Introduction
Once a transportation plan has been finalised and the demand along each of its highway links has been established, a process must be put in place that helps identify the best solution for each individual proposal within the highway network. Each project must therefore be subject to an appraisal.
The aim of the highway appraisal process is therefore to determine the economic, societal and environmental feasibility of the project or group of projects under examination. The process enables highway planners to decide whether a project is desirable in absolute terms and also provides a means of choosing between different competing project options, all of which have the ability to meet the stated goals and objectives of the project sponsors.
The ‘reasoned choice’ model of individual or group decisions provides a decision-making framework within which scheme appraisal can take place, providing a technical foundation for non-recurring decisions such as the assessment of a highway construction/improvement proposal (Zey, 1992). It comprises the following steps:
(1) Problem recognition. The decision-maker determines that a problem exists and that a decision must be reflected on.
(2) Goal identification. The decision-maker details the desired result or outcome of the process.
(3) Identification of alternative highway schemes. Different potential solutions are assembled prior to their evaluation.

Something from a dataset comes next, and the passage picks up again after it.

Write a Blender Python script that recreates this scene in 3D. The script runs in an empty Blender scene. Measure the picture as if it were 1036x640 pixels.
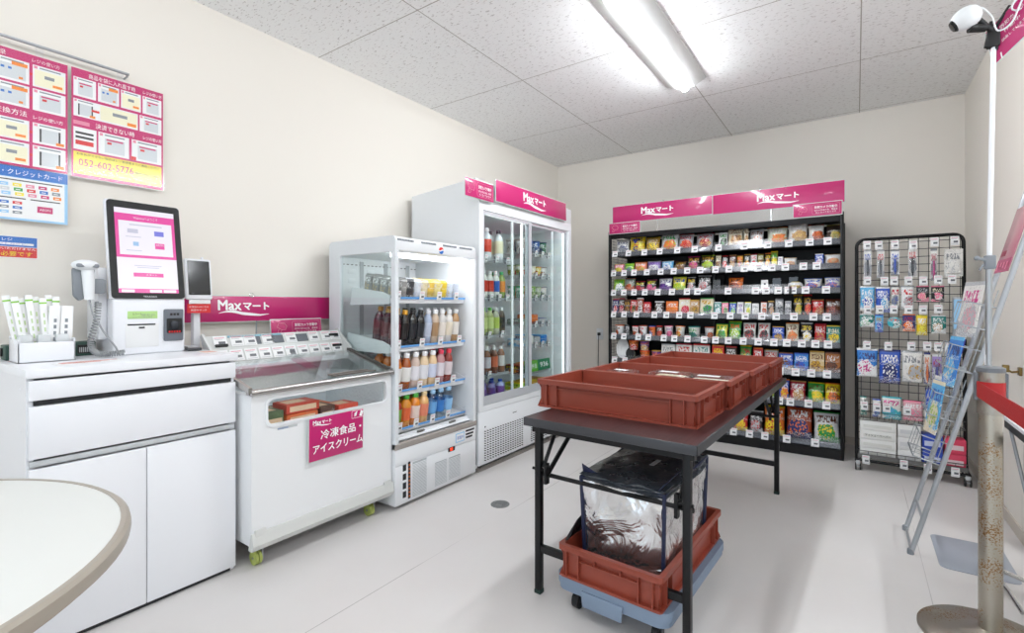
import bpy, bmesh, math, random
from mathutils import Vector, Matrix
C = bpy.context.scene.collection
PI = math.pi
R = math.radians
sc = bpy.context.scene
# ---------------------------------------------------------------- camera
cam = bpy.data.objects.new('camera', bpy.data.cameras.new('camera'))
C.objects.link(cam)
cam.location = (0, 0, 1.15)
cam.rotation_euler = (R(90), 0, math.atan(348 / 499.))
cam.data.sensor_width = 36
cam.data.lens = 36 * 499 / 1036.
cam.data.shift_y = -13 / 1036.
cam.data.clip_start = .02
sc.camera = cam
# ---------------------------------------------------------------- view, sky
sc.view_settings.view_transform = 'Standard'
sc.view_settings.look = 'None'
sc.view_settings.exposure = 0.1
sc.view_settings.gamma = 1
sc.view_settings.use_curve_mapping = False
w = bpy.data.worlds.new('daylight'); sc.world = w; w.use_nodes = True
w.node_tree.nodes['Background'].inputs[0].default_value = (.78, .89, 1, 1)
w.node_tree.nodes['Background'].inputs[1].default_value = 1.6
LAMP = 103.0      # strength of the ceiling tubes

# ---------------------------------------------------------------- helpers
def hexc(h):
    def f(c):
        c /= 255.
        return c / 12.92 if c <= .04045 else ((c + .055) / 1.055) ** 2.4
    h = h.lstrip('#')
    return tuple(f(int(h[i:i + 2], 16)) for i in (0, 2, 4))
PAL = dict(white='eeeeee', palew='e4e2dd', cream='e6dcc0', silver='b9babd', grey='85888c', darkgrey='45474b', black='18181a', darkbrown='38231a',
    brown='6f3d24', tan='c79a63', sand='d5bd8c', caramel='b06a2c', gold='c99a2e', popcorn='e2c06c', yellow='f2d21a', lemon='ece04a', olive='8b8b2c', lime='a5cc2e',
    green='2f9e3f', darkgreen='1b5140', paleg='cfd3bd', teal='138078', aqua='3fb6c4', sky='5fb4e4', azure='2f7fd0', blue='2350b8', navy='1c2a70',
    indigo='3b3a9a', purple='6a3a93', lilac='a48fd0', magenta='cf2a86', pink='ee7f9c', rose='e0a3ad', salmon='f08a63', coral='ee6a50', orange='e8762a', amber='f0a030',
    rust='a8431f', red='cc2222', crimson='b01c36', maroon='5c1f22', greyg='8b9a86')
MATS = {}
def mat(name, col, rough=.5, metal=0., spec=.5, emit=None, es=1., trans=0., bump=0., bscale=50., coat=0.):
    if name in MATS: return MATS[name]
    m = bpy.data.materials.new(name); m.use_nodes = True; MATS[name] = m
    nt = m.node_tree; b = nt.nodes['Principled BSDF']
    if isinstance(col, str): col = hexc(col)
    b.inputs['Base Color'].default_value = (*col, 1)
    b.inputs['Roughness'].default_value = rough
    b.inputs['Metallic'].default_value = metal
    b.inputs['Specular IOR Level'].default_value = spec
    b.inputs['Transmission Weight'].default_value = trans
    b.inputs['Coat Weight'].default_value = coat
    b.inputs['Coat Roughness'].default_value = .08
    if emit is not None:
        if isinstance(emit, str): emit = hexc(emit)
        b.inputs['Emission Color'].default_value = (*emit, 1)
        b.inputs['Emission Strength'].default_value = es
    # a faint procedural grain so that nothing is perfectly even
    tc = nt.nodes.new('ShaderNodeTexCoord'); n = nt.nodes.new('ShaderNodeTexNoise')
    n.inputs['Scale'].default_value = bscale; n.inputs['Detail'].default_value = 3
    nt.links.new(tc.outputs['Object'], n.inputs['Vector'])
    if bump:
        bp = nt.nodes.new('ShaderNodeBump'); bp.inputs['Strength'].default_value = bump; bp.inputs['Distance'].default_value = .01
        nt.links.new(n.outputs[0], bp.inputs['Height']); nt.links.new(bp.outputs[0], b.inputs['Normal'])
    mr = nt.nodes.new('ShaderNodeMapRange')
    mr.inputs[3].default_value = max(0, rough - .04); mr.inputs[4].default_value = min(1, rough + .04)
    nt.links.new(n.outputs[0], mr.inputs[0]); nt.links.new(mr.outputs[0], b.inputs['Roughness'])
    return m
def thin_glass(name, tint=(1, 1, 1), gloss=.08, fres=1.45, rough=.02):
    m = bpy.data.materials.new(name); m.use_nodes = True; nt = m.node_tree; nt.nodes.clear(); MATS[name] = m
    o = nt.nodes.new('ShaderNodeOutputMaterial'); mx = nt.nodes.new('ShaderNodeMixShader')
    t = nt.nodes.new('ShaderNodeBsdfTransparent'); g = nt.nodes.new('ShaderNodeBsdfGlossy')
    t.inputs[0].default_value = (*tint, 1); g.inputs['Roughness'].default_value = rough; g.inputs[0].default_value = (1, 1, 1, 1)
    lw = nt.nodes.new('ShaderNodeLayerWeight'); lw.inputs[0].default_value = .5
    pw = nt.nodes.new('ShaderNodeMath'); pw.operation = 'POWER'; pw.inputs[1].default_value = 4.5; nt.links.new(lw.outputs['Facing'], pw.inputs[0])
    ad = nt.nodes.new('ShaderNodeMath'); ad.operation = 'MULTIPLY_ADD'; ad.inputs[1].default_value = .6; ad.inputs[2].default_value = gloss * .6; ad.use_clamp = True
    nt.links.new(pw.outputs[0], ad.inputs[0]); nt.links.new(ad.outputs[0], mx.inputs[0])
    nt.links.new(t.outputs[0], mx.inputs[1]); nt.links.new(g.outputs[0], mx.inputs[2]); nt.links.new(mx.outputs[0], o.inputs[0])
    return m
def ramp(nt, stops):
    r = nt.nodes.new('ShaderNodeValToRGB'); cr = r.color_ramp
    while len(cr.elements) > 1: cr.elements.remove(cr.elements[-1])
    cr.elements[0].position = stops[0][0]; cr.elements[0].color = (*stops[0][1], 1)
    for p, c in stops[1:]:
        e = cr.elements.new(p); e.color = (*c, 1)
    return r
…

(4) Information search. The decision-maker seeks to identify characteristics associated with the alternative solutions.
(5) Assessment of information on alternative highway schemes. The information necessary for making a decision regarding the preferred option is gathered together and considered.
(6) Selection of preferred highway scheme. A preferred option is selected by the decision-maker for implementation in the future.

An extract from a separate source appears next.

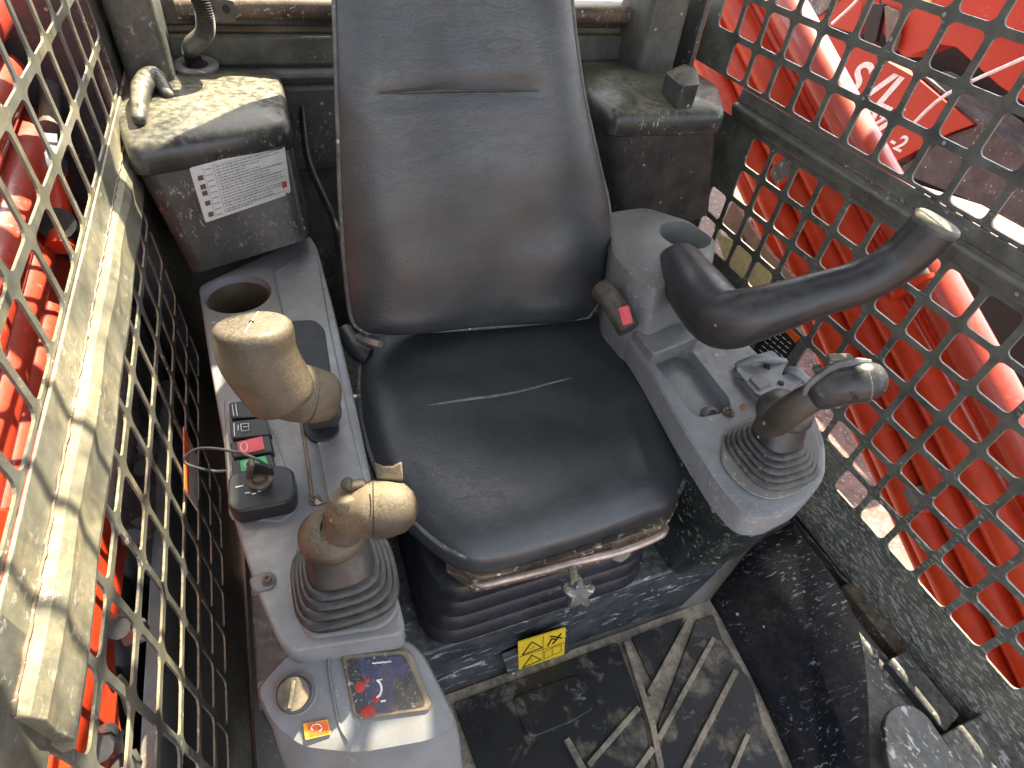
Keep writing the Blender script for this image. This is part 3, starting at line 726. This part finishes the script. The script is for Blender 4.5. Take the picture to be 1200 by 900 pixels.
# ignition panel
ip = [(267, 566), (276, 558), (330, 550), (344, 556), (346, 580), (340, 594), (276, 606), (266, 598)]
q = rounded([at(a, b-6, z=ZK+.026) for a, b in ip], .008)
ig = MB().slab(q, (0, 0, -.026)).build('ignition_panel', M['switch'], lc, bevel=.003, seg=3)
kc = at(305, 563, z=ZK+.029)
MB().lathe([(.013, -.003), (.013, .001), (.009, .003), (.008, .009), (.006, .010)], kc, (0, 0, 1), 24).build('key_switch', M['black'], ig)
MB().box(kc+V((.004, .002, .018)), (.028, .004, .018), Matrix.Rotation(RAD(-25), 3, 'Z')).build('ignition_key', M['switch'], ig, bevel=.0015)
MB().box(kc+V((-.006, .002, .022)), (.006, .012, .026), Matrix.Rotation(RAD(20), 3, 'Y')).build('key_fob', M['black'], ig, bevel=.002)
mb = MB()
for a, b, c, d in ((276, 577, 285, 575), (287, 584, 293, 583), (295, 585, 300, 584), (302, 582, 306, 581), (318, 563, 321, 562)):
    mb.tube([at(a, b-6, z=ZK+.0265), at(c, d-6, z=ZK+.0265)], .0007, 4, 1)
mb.build('print_marks', M['white'], ig, kind='stuff')
teth = [dep(318, 549, .62), dep(296, 536, .62), dep(262, 527, .63), dep(232, 526, .64), dep(217, 536, .64), dep(221, 545, .64), dep(250, 552, .64), dep(264, 552, .66)]
o = MB().tube([p+V((0, 0, 0)) for p in teth], .0016, 8, 6).build('key_tether', M['slot'])
tag(o, 'thin black tether looping from the ignition key over the left edge of the console', 'key tether')
# slotted lug on the left front
lg_ = rounded([at(a, b, z=ZK+.004) for a, b in ((290, 676), (318, 668), (324, 676), (320, 688), (296, 694))], .008)
lo = MB().slab(lg_, (0, 0, -.006)).build('mounting_lug', M['greydirty'], lc, bevel=.002)
screw(at(314, 680, z=ZK+.004), r=.0045, parent=lo)
# display pod
pn = V((0, -.38, 1)).normalized(); pc = at(400, 800, z=.455)
def pp(a, b, h=0): return atp(a, b, pc+pn*h, pn)
pod = [(338, 766), (420, 756), (478, 750), (496, 768), (520, 815), (537, 850), (505, 868), (420, 883), (354, 876), (320, 850), (301, 808), (320, 786)]
q = rounded([pp(a, b) for a, b in pod], .012)
pb = MB(); qc = sum(q, V())/len(q)
def lower(sx, dy, z): return [V((qc.x+(p.x-qc.x)*sx, p.y+(dy if p.y < qc.y else dy*.1), z(p) if callable(z) else z)) for p in q]
pb.loft([lower(.96, -.030, .14), lower(1.03, -.034, .34), lower(1.035, -.012, lambda p: p.z-.028), [p+(qc-p)*-.02-pn*.006 for p in q], [p+(qc-p)*.012 for p in q], [p+(qc-p)*.3+pn*.003 for p in q], [p+(qc-p)*.9+pn*.003 for p in q]])
po = pb.build('display_pod', M['grey'], lc, ang=50)
MB().tube([pp(385, 762, .004), pp(386, 790, .0045), pp(392, 825, .0045), pp(398, 850, .0045), pp(408, 868, .004)], .0014, 6, 5).build('seam_groove', M['greydirty'], po)
q = rounded([pp(a, b, .0065) for a, b in ((399, 767), (476, 761), (484, 768), (506, 826), (502, 833), (422, 844), (414, 838))], .006)
sb = MB().slab(q, pn*-.012).build('screen_surround', M['bezel'], po, bevel=.0015)
q = rounded([pp(a, b, .0075) for a, b in ((405, 773), (474, 767), (500, 827), (418, 838))], .006)
MB().slab(q, pn*-.004).build('screen', M['screen'], po)
q = [pp(a, b, .0081) for a, b in ((420, 773), (470, 769), (480, 788), (462, 794), (463, 832), (432, 836))]
bl = MB().slab(q, pn*-.0004).build('screen_display', M['blue'], po)
mb = MB(); mb.tube([pp(436+t*3.2, 777-t*.3+(t % 2)*.6, .0085) for t in range(8)], .0008, 4, 1)
mb.tube([pp(438+9*math.cos(t), 807+11*math.sin(t), .0085) for t in [-1.2+.2*k for k in range(13)]], .0011, 5, 1)
mb.tube([pp(446, 822, .0085), pp(452, 821, .0085)], .001, 4, 1); mb.tube([pp(443, 797, .0085), pp(448, 796, .0085)], .0006, 4, 1)
mb.build('display_print', M['white'], po)
for a, b, r in ((422, 808, .006), (430, 800, .003), (433, 836, .006), (441, 822, .004), (428, 838, .005)):
    MB().lathe([(r*.9, 0), (r*.5, .0005)], pp(a, b-3, .0084), pn, 9).build('red_reflection', M['redprint_reflection'], po)  # red discs painted in for the loader arm's reflection on the glass
kp = pp(347, 812, .0)
MB().lathe([(.021, .0), (.021, .003), (.0185, .004), (.018, .001)], kp, pn, 32).build('knob_recess', M['greydirty'], po)
kb = MB().lathe([(.0145, .0), (.0155, .002), (.0155, .022), (.0145, .025), (.012, .0255), (.0001, .024)], kp, pn, 32).build('rotary_knob', M['black'], po)
mb = MB(); mb.box(kp+pn*.027+V((-.001, 0, 0)), (.004, .024, .004), Matrix.Rotation(RAD(-20), 3, 'Z') @ Matrix.Rotation(RAD(20), 3, 'X')); mb.build('pointer', M['guard_dusty'], kb, bevel=.001)
q = rounded([pp(a, b, .0052) for a, b in ((355, 848), (384, 843), (388, 860), (358, 867))], .001)
sk = MB().slab(q, pn*-.0008).build('orange_sticker', M['amber'], po)
q = rounded([pp(a, b, .0056) for a, b in ((360, 848), (383, 845), (386, 859), (362, 864))], .001)
MB().slab(q, pn*-.0006).build('sticker_field', M['orange'], sk)
mb = MB(); mb.tube([pp(371+6*math.cos(t), 853+4.5*math.sin(t), .006) for t in [2.5+.4*k for k in range(13)]], .0006, 4, 1); mb.build('sticker_icon', M['white'], sk)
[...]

(7) Evaluation. The decision is assessed a period of time after its implementation in order to evaluate it on the basis of its achieved results.

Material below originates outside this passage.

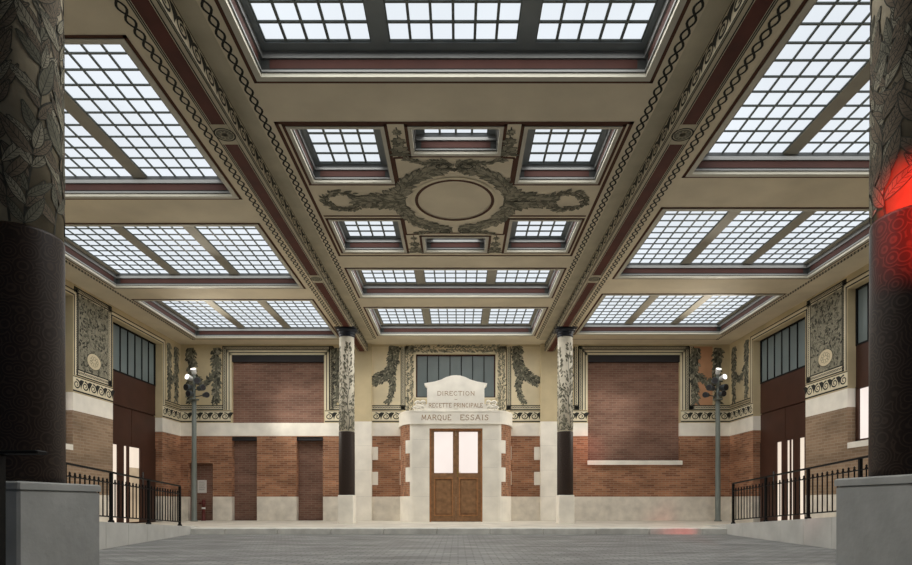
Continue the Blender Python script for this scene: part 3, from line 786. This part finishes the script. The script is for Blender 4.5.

Clear rationality, where a judgement is arrived at following a sequence of deliberately followed logical steps, lies at the basis of this model for decision-making. The principles of reasoned choice have been adapted into an analytic technique, called the rational approach.
The scheme appraisal process for highway schemes can be broken down broadly into two sections: economic evaluation and environmental assessment. Each of these is addressed in some detail below, and this chapter also deals with an appraisal technique introduced in the UK that combines these two types of highway project evaluation.
Economic appraisal of highway schemes
At various points in the development of a highway project, the developer will require economic assessments of the route options under consideration. This will involve comparing their performance against the current situation, termed the ‘do-nothing’ alternative, and/or against the ‘do-minimum’ alternative involving a low-cost upgrading of the existing facility. Computations are performed on the costs and benefits associated with each highway option in order to obtain one or more measures of worth for each. Engineering economics provides a number of techniques that result in numerical values termed measures of economic worth. These, by definition, consider the time value of money, an important concept in engineering economics that estimates the change in worth of an amount of money over a given period of time. Some common measures of worth are:
· Net present value (NPV)
· Benefit/cost ratio (B/C)
· Internal rate of return (IRR).
In economic analysis, financial units (pounds/euros/dollars) are used as the tangible basis of evaluation. With each of the above ‘measure of worth’ techniques, the fact that a quantity of money today is worth a different amount in the future is central to the evaluation.
Within the process of actual selection of the best option in economic terms, some criterion based on one of the above measures of worth is used to select the chosen proposal. When several ways exist to accomplish a given objective, the option with the lowest overall cost or highest overall net income is chosen. While intangible factors that cannot be expressed in monetary terms do play a part in an economic analysis, their role in the evaluation is, to a large extent, a secondary one. If, however, the options available have approximately the same equivalent cost/value, the non-economic and intangible factors may be used to select the best option.
Economic appraisal techniques can be used to justify a scheme in absolute terms, in which case the decision is made on the basis of whether the project is ‘economically efficient’ or not. A negative net present value or a benefit/cost ratio less than unity would indicate an inefficient scheme where society would end up worse off with the scheme than without it. The economic benefits accruing to the beneficiaries of the highway would be exceeded by economic costs incurred by those ‘losing out’ as a result of its construction. In the main, the beneficiaries are the road users and the ‘losers’ are those funding the scheme. Where the appraisal is being used to help differentiate between the economic performances of competing options under examination, the scheme with the highest measure of worth will be deemed the most efficient, assuming that at least one will have a positive NPV or a B/C ratio greater than unity.
The framework within which this evaluation of the economic consequences of highway schemes takes place is referred to as cost-benefit analysis.